It's always going to be a no win situation for men in this argument. However, would you rather they'd sat back in peaceful protest and let Hitler occupy us?
When somebody like Putin suddenly decides to invade another country, other nations stand up in support and send their military assistance/financial aid to try and do what is 'ethical'. You have the vast majority of men in Ukraine taking up arms to fight. Not just military personnel like in most western wars but men that were accountants, IT managers, doctors, etc. One week sat in the office, next on the battlefield with a rifle in hand.
It must be terrifyingly for somebody that lived a fairly normal life up until that point - Ukraine wasn't exactly a third world country. The possibility of being captured by the Russians and Tortured to death so they can upload the video to the internet as a terror tactic. Maybe getting a bullet in the gut and dying an agonising death in the dirt with no ambulance anywhere to be seen.

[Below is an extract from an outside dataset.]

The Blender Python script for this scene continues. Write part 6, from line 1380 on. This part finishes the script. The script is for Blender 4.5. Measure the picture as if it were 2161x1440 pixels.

This is the stuff of nightmares and whilst it's no doubt horrific for their wives and children too I feel the most for the men out there on the frontline. But feminists will always be able to say "oh, but it's all male violence. Nothing to do with us". They're right that it's caused by men but it's not these men.
This is where this gender stuff falls down for me by lumping all men together. A gay or black man somehow assumes a perverse manner of group culpability for the male violence enacted on him by the homophobic/racist thug stamping on his head in an unprovoked attack. Same with somebody paralysed in a wheelchair. They're still male and part of the demographic perpetrating male violence.
But as somebody said “People sleep peaceably in their beds at night only because rough men stand ready to do violence on their behalf.”
The people these rough men fight are always other men, but let's not pretend that we wouldn't be screwed if they didn't fight. If a group like the Nazis or Islamic extremists got into power how do you think it would pan out for women?
There are other distinctions aside from male/female. I'd imagine Nazi women like Irma Grese felt a lot more kinship with the male SS officers she knew than she did with the female resistance fighters working for the allies. The 'us' and 'them' isn't always male vs female and many feminists seem to deride the very men that fight to maintain their freedom of speech.